The case of Times Printing Co. v. Seattle, 25 Wash. 149, 64 Pac. 940,. cited by appellants, we think is clearly distinguishable from the facts of this case. In that case it was held that service could not be made upon a clerk in the law office when the attorney to be served was himself present. The condition prescribed by § 4889 permitting other than personal service upon the attorney did not exist. The attorney being present when the service was being made, there was no excuse for not serving him personally. The case of Fairfield v. Binnian, 13 Wash. 1, 42 Pac. 632, cited by appellants, we think also is distinguishable from the situation we have here. That was the service of a notice of appeal, and the affidavit of service failed to show the manner of service, simply stating it was left at the attorney’s office, it being silent as to whom the notice was delivered to or left with, and silent even as to the notice being left in a conspicuous place; and besides, the proof failing to state any of the conditions which, under § 4889, would permit the service other than personally on the attorney, of course it was insufficient.
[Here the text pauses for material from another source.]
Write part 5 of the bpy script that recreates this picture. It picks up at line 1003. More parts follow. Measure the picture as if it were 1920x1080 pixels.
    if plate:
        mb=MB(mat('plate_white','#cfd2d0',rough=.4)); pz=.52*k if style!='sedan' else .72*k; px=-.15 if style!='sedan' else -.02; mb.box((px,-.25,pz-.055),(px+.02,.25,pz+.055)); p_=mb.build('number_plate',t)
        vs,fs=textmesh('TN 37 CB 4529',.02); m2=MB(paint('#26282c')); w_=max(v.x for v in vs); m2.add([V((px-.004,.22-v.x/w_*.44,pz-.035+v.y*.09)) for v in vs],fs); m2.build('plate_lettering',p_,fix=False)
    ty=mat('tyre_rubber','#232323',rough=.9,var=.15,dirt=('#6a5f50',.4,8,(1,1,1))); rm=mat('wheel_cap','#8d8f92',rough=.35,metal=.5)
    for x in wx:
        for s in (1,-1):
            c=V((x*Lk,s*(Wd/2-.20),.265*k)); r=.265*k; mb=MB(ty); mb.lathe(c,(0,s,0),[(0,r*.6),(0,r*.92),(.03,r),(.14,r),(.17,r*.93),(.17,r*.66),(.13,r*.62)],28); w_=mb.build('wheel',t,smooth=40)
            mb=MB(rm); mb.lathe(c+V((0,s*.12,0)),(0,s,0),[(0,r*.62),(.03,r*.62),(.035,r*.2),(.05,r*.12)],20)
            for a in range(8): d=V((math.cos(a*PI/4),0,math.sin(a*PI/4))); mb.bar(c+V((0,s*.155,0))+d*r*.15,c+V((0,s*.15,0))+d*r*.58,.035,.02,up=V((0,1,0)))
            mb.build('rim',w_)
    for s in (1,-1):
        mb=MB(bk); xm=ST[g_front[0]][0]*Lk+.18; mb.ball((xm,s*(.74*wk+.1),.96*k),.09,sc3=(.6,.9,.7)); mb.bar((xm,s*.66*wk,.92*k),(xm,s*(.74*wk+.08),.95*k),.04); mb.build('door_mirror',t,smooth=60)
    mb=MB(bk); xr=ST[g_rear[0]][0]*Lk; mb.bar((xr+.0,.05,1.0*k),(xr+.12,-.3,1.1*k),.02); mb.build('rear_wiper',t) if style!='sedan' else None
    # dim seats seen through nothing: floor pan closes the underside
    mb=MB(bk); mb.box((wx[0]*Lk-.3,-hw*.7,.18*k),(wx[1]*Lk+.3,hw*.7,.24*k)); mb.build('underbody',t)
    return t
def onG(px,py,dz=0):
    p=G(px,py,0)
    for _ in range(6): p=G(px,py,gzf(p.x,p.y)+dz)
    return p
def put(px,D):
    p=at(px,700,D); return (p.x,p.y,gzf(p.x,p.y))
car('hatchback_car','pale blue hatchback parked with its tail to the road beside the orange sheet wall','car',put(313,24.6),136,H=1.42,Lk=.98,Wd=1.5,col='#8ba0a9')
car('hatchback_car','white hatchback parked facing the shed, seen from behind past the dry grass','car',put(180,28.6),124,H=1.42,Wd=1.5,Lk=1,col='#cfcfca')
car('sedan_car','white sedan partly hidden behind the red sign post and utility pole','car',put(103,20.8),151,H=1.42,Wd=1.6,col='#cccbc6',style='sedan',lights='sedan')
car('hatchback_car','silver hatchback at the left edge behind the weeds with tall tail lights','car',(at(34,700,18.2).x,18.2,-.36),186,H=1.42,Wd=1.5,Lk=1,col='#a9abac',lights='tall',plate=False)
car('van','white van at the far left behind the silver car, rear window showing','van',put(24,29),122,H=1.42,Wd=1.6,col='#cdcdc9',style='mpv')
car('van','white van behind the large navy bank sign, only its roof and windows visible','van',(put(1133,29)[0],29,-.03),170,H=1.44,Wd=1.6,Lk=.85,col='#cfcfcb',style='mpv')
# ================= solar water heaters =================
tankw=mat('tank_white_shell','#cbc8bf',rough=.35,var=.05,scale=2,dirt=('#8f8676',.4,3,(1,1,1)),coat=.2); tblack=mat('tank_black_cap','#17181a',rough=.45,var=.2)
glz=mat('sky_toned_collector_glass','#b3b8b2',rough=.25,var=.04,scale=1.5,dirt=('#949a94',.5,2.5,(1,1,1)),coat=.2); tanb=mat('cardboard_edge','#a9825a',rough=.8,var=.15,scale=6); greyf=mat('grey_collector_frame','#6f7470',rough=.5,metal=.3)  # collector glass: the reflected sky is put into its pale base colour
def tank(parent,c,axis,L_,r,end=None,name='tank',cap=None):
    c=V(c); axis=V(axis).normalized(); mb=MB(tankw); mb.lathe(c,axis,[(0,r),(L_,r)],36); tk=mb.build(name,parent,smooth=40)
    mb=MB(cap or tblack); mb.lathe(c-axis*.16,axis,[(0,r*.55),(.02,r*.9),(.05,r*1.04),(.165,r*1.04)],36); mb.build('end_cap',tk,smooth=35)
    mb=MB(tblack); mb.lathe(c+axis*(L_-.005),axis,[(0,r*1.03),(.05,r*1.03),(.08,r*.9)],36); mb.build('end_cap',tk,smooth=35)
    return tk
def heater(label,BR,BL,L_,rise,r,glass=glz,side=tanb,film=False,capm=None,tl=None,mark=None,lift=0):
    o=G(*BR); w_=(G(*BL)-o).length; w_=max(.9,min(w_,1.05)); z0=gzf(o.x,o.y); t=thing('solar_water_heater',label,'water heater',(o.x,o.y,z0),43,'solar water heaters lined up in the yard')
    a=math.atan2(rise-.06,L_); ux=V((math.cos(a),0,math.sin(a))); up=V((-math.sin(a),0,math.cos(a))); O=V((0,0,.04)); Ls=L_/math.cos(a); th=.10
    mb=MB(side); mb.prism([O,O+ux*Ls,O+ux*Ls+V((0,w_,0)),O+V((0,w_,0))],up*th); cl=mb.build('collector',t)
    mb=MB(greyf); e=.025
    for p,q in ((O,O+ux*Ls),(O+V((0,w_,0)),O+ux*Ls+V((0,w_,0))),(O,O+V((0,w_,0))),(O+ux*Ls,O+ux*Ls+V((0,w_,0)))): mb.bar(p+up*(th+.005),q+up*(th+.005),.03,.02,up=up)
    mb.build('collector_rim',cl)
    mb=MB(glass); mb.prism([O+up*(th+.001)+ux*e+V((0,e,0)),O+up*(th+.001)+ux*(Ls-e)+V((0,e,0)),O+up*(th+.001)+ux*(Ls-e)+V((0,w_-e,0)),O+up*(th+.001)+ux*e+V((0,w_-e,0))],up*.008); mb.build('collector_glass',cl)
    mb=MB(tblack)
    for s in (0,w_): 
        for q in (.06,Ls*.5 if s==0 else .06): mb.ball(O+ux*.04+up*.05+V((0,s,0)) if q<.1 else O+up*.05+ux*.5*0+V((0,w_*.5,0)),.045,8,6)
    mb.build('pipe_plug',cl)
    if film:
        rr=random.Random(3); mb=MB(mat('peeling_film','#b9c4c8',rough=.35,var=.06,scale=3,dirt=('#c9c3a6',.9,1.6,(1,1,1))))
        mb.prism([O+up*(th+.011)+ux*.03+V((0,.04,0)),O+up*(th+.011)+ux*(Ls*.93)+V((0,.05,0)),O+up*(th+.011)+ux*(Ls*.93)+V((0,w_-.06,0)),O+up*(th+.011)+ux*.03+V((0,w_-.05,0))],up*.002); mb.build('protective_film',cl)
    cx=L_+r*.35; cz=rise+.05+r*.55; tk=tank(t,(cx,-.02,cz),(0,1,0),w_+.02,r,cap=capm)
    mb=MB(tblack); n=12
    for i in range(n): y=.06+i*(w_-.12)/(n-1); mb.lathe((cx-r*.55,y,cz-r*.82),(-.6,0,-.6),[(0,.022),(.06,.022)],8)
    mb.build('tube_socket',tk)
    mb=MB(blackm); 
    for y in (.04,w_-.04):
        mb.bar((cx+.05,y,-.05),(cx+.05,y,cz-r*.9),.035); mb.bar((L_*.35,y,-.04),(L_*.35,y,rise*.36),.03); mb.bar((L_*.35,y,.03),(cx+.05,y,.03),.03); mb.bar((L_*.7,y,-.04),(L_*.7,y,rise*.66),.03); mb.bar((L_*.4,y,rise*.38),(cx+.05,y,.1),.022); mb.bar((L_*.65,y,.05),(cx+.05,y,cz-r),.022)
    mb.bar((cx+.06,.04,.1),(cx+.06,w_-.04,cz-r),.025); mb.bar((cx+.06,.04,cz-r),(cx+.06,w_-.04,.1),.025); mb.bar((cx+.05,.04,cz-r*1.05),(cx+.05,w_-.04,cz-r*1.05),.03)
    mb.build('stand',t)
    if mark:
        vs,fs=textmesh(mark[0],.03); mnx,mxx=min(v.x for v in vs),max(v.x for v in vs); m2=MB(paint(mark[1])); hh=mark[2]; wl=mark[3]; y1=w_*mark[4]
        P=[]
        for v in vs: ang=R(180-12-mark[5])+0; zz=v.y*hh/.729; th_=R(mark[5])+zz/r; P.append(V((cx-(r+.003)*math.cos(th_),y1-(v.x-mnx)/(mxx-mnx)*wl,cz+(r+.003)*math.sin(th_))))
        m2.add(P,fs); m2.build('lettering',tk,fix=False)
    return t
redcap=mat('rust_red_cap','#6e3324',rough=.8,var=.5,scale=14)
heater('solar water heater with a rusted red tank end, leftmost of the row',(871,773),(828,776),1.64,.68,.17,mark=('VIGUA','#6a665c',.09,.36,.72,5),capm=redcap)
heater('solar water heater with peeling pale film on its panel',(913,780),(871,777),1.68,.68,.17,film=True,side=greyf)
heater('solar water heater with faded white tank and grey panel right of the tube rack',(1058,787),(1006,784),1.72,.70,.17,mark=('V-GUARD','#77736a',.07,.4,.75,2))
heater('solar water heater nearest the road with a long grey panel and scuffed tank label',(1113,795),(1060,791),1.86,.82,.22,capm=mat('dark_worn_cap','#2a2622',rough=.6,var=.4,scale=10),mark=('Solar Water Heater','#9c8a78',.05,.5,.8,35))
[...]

Some of the New York cases cited by appellants’ counsel lend some support to their contention that the door of the office being locked rendered the office “not open to admit of such service” as was made in this case. But is seems to us that the office was sufficiently open to admit of service by leaving the notice in a conspicuous place therein if that could be easily accomplished by the use of any opening into the office. Touching matters of practice of this nature which
“Rules of procedure, whether statutory or made by the court, are intended to facilitate courts in doing justice between the parties. They are framed with a view to enable litigants to properly present their cause for determination; and courts, in the exercise of their supervisory care over them should be inclined to take that course which will enable them to ascertain the actual facts in a cause. For the guidance of parties^ certain formalities are required, and certain times specified within which the several steps are to be taken; but, except in matters which are jurisdictional, these provisions are intended for. the convenience of courts and litigants, and should be liberally construed.”
We are of the opinion that the service was sufficient, especially since it actually came into the possession of a person in charge of the office, and it was therefore not error to permit the testimony to be read to the jury.
It is contended that the court erroneously refused to give certain requested instructions in behalf of appellants upon the alleged contributory negligence of respondent, which was an issue in the case. We have carefully read the instructions so requested, and also those given by the court upon the same subject, and conclude that the instructions given by the court covered the same matters, in substance, as requested by appellants’ attorneys, in so far as it was necessary to give such requested instructions, and therefore no error was committed by the court by such refusal.
We are of the opinion that there is no reversible error shown in this record, and that the judgment of the superior court should be affirmed. It is so ordered.